The crowning moment came in a Facebook message from a precious person I love and respect dearly letting me know, privately, something I’d posted and commented on with great chutzpah had offended her deeply. For real? Me?!?
At first, I swear, I had no idea what she was talking about. Set to defend myself against her obvious mistake I… oh. wait. yeah.
Honestly, I didn’t make the connection at the time of the posting. I wasn’t thinking or caring one whit who my audience might be because I was entitled to my opinion and I was right, darn it! Right? I think so. Maybe?
Here’s the clincher; she loves me. I know this. She said:
“Knowing that I love you, I hope you can hear this from me. … A few days ago on Facebook you posted a link with some dialogue underneath. Your comments were very hurtful to me. I respect your opinion, but it did feel very personal. I know that was not your intention, still, I felt that having this emotion and not expressing it would be wrong.
Did I mis-read something”
Whoa. Talk about Christian maturity. (See why I love her?)
Clear to me now, I’m mortified and properly ashamed. She was right:
I‘d been callous and careless with my words.
Now, lets get this straight: haters gonna hate. Haters argue and disagree over every thing they come across. For fun. It’s their version of a “contact sport”.
Others have strong convictions and can be very intimidating, almost bully-like. The type who’ll tolerate anything as long as it lines up with what they believe.
I’ve watched a lot of people take hard hits for standing firmly but lovingly on issues of great importance. We ought not back down from places where God has told us to stand with love and grace. No-siree-Bob.
However this…was different. Way different. This wasn’t hate. It was earnest love wrought from THE source of honest Love.
Beautiful.
Even if I thought I was right, there’s a world of difference between being right and being righteous.
As a writer and a teacher of God’s Word, I have a huge responsibility to steward my words properly and use the gifts and platform I’ve been given to bring His light and healing to every situation. Every single time, every word matters.
As one dearly beloved by God, my responsibility to others also dearly beloved is to give what I hope to receive even if I don’t: love, justice, mercy. Here, I deeply desired restoration of a potentially fractured relationship more than being or seeming right.

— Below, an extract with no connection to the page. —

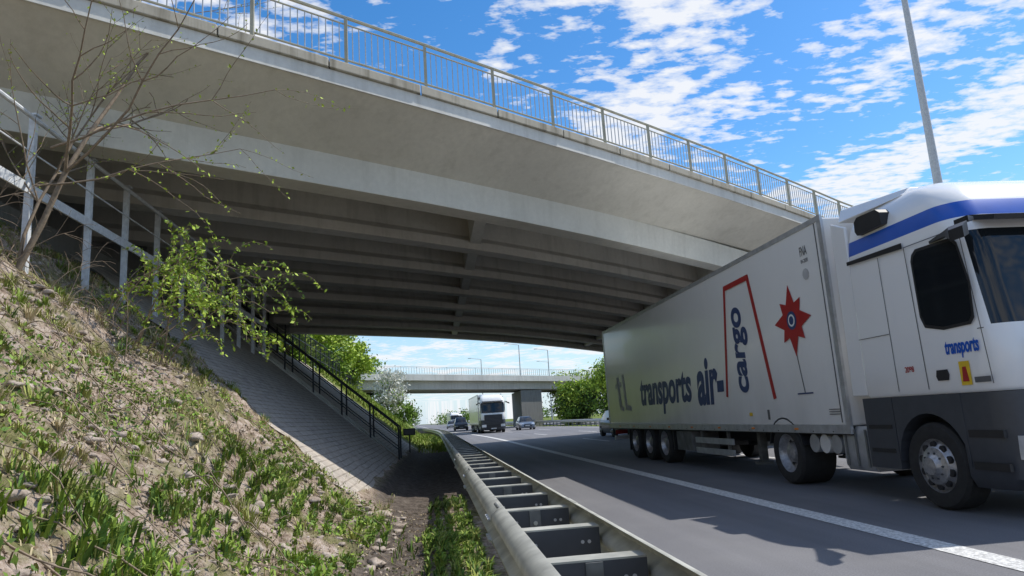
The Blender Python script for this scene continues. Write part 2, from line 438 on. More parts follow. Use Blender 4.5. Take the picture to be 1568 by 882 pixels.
while y<120:
    o=float(off(y)); R0=BR-.005
    mb.box(.46+o,R0+o,y,y+.12,.688,.697,M_railg)
    mb.box(.46+o,R0+o,y,y+.006,.53,.687,M_dgrey)
    mb.box(.46+o,R0+o,y+.114,y+.12,.56,.687,M_galvd)
    if y<14:
        for hx in (.52,.56,.84,.88): mb.tube((hx+o,y-.003,.61),(hx+o,y-.001,.61),.011,.011,M_lgrey,8)
    if k%2==0:
        mb.box(.64+o,.646+o,y+.02,y+.11,-.2,.68,M_galvd); mb.box(.74+o,.746+o,y+.02,y+.11,-.2,.68,M_galvd); mb.box(.646+o,.74+o,y+.065,y+.071,-.2,.68,M_galvd)
        mb.box(.655+o,.735+o,y-.012,y-.002,.52,.685,M_galvd); mb.tube((.695+o,y-.02,.60),(.695+o,y-.012,.60),.016,.016,M_railg,6)
    y+=.95; k+=1
mb.obj('spacers_and_posts',gr)
mb=MB()
for yy in np.arange(1.0,60,4.0):
    for dy in (.05,.15,.25):
        for z in (.53,.665):
            mb.tube((.45-.085,yy+dy,z),(.45-.11,yy+dy,z),.014,.014,M_galv,6); mb.tube((BR+.085,yy+dy,z),(BR+.11,yy+dy,z),.014,.014,M_galv,6)
        mb.tube((.425,yy+dy,.735),(.415,yy+dy,.75),.012,.012,M_galvd,6)
mb.obj('splice_bolts',gr)
gr2=empty('crash_barrier')
mb=MB(); beam(mb,17.9,ys,-1,M_galv); beam(mb,19.6,ys,1,M_galv)
for y in np.arange(-4,150,2.0):
    o=float(off(y)); mb.box(17.93+o,18.03+o,y,y+.06,-.2,.7,M_galvd); mb.box(19.47+o,19.57+o,y,y+.06,-.2,.7,M_galvd)
mb.obj('beams_and_posts',gr2,smooth=50)

# ------------------------------------------------------------------ truck
def text(name,body,parent,w,h,loc,mat,shear=0,boff=0,rotv=False):
    cu=bpy.data.curves.new(name,'FONT'); cu.body=body; cu.size=1; cu.shear=shear; cu.offset=boff; cu.extrude=.002
    o=bpy.data.objects.new(name,cu); SC.collection.objects.link(o); cu.materials.append(mat)
    bpy.context.view_layer.update()
    bbx=[Vector(q) for q in o.bound_box]; mn=[min(q[i] for q in bbx) for i in range(3)]; mx=[max(q[i] for q in bbx) for i in range(3)]
    dg=bpy.context.evaluated_depsgraph_get(); me=bpy.data.meshes.new_from_object(o.evaluated_get(dg))
    bpy.data.objects.remove(o); o=bpy.data.objects.new(name,me); SC.collection.objects.link(o)
    for v in me.vertices:
        a=(v.co.x-mn[0])/(mx[0]-mn[0])*w; b_=(v.co.y-mn[1])/(mx[1]-mn[1])*h
        if rotv: a,b_=h-b_,a
        v.co=(-.006-(.002 if v.co.z>0 else 0),-a, b_)
    o.parent=parent; o.location=loc; return o
def wheel(mb,x,y,r,side,w=.3,front=True,n=32):
    s_=side
    mb.lathex((x,y,r),[(0*s_,r*.62),(s_*.015,r*.72),(s_*.012,r*.93),(-s_*.03,r*.995),(-s_*(w-.03),r*.995),(-s_*w,r*.9),(-s_*w,r*.3)],M_tyre,n)
    if front: pr=[(0,.62),(-.03,.60),(-.045,.55),(.03,.42),(.045,.30),(.05,.28),(.10,.20),(.11,.0)]
    else: pr=[(0,.62),(-.05,.60),(-.13,.52),(-.15,.40),(-.14,.32),(-.05,.27),(-.03,.17),(-.03,0)]
    mb.lathex((x,y,r),[(s_*a,r*q) for a,q in pr],M_rim,n)
    for k in range(10):
        t=2*math.pi*k/10
        rr=.30*r if front else .36*r; aa=(.06 if front else -.13)*s_
        mb.tube((x+aa-.03*s_,y+rr*math.cos(t),r+rr*math.sin(t)),(x+aa,y+rr*math.cos(t),r+rr*math.sin(t)),.014,.012,M_dgrey,6)
        rr=.47*r; t+=.3; aa=(.018 if front else -.135)*s_
        mb.tube((x+aa-.03*s_,y+rr*math.cos(t),r+rr*math.sin(t)),(x+aa,y+rr*math.cos(t),r+rr*math.sin(t)),.045 if front else .036,.043 if front else .034,M_black,12)
def cabring(z,yf,xi,yr,rf=.34,rr=.08,W=2.55):
    pts=[]; x0=xi;x1=W-xi
    for cx_,cy_,r,a0 in ((x0+rf,yf+rf,rf,180),(x1-rf,yf+rf,rf,270),(x1-rr,yr-rr,rr,0),(x0+rr,yr-rr,rr,90)):
        for k in range(7):
            t=math.radians(a0+90*k/6); pts.append((cx_+r*math.cos(t),cy_+r*math.sin(t),z))
    return [(x,y-(.10*(1-((x-W/2)/(W/2))**2) if y<yf+rf*.98 else 0),z) for x,y,z in pts]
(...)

So I did the only thing I could; confess my wrong and apologize humbly and sincerely, without defense or excuse. (And I deleted the article!)
Her gracious response:
“(I) would not want it b/w (between) us–conflict resolution creates trust—and Satan cannot stand in the presence of honesty (truth). You are precious to me. end of story.”
At the small expense of my pride (trust me, I have PLENTY to spare!), I retained relationship with a Sister in Christ and peace of mind before God. I also learned a valuable lesson about stewardship as God graciously walked us both to the cross.
While it made me gratefully aware of how carefully I must steward my words, I was drawn also to take a good look at how I handle potential conflicts with others.
How many times have I even subtly, taken my case to the “people’s court” of Facebook or another public forum rather than going to my brother or sister in love? I’m reminded:
“Let your conversation be always full of grace, seasoned with salt,
so that you may know how to answer everyone.” Colossians 4:6
Everyone.
Guilty as charged but thanks to this courageous Sister and the hand of God in our friendship, while I can’t “UNDO” the mistake I made, I got a “DO OVER” and I’m a better woman for it.
yes, so important, to be able to be accountable to one another and to be loving, too… i love your open heart friend.
I love yours too Emily because I know you’ve been here. God seems to take us to task in this place early on in this ministry and I’m glad He does. I’ve watched you do battle with Him at your side and you’ve been amazing.
And this is why I miss you! Always gracious, always seeking to be Christ-like.
Yes. SEEKING is the issue and maybe always in the sense of FINALLY but not consistently. Process, process, process. I miss you too dear Kim. A lot.
Loretta,
Yes…this was so lovingly and graciously handled between the two of you…such maturity on both of your parts…cheering for both of you 🙂
Thanks Dolly. This was a lesson I needed to learn early in this game. You can’t minister out here in these ways and have varying standards. Bless you!
Our words are so personal that it *is* challenging to have someone sort of “have at them”. Your friend showed grace and you reciprocated in kind. Well done Ms. Lo-Retty…very well done. It is always good for me to be reminded I need ti THINK about what I have to say :).
Thanks dear one. It’s something I pray I can keep in the forefront of my brain at all time. Bless you!
How wonderful that you took the opportunity and responded so graciously. You’re both fortunate to have one another! Yes, our words to matter (and the way we say them–preaching to myself here!)
Deb Weaver
thewordweaver.com
Thanks Deb. She is a precious woman of God who has taught me so much!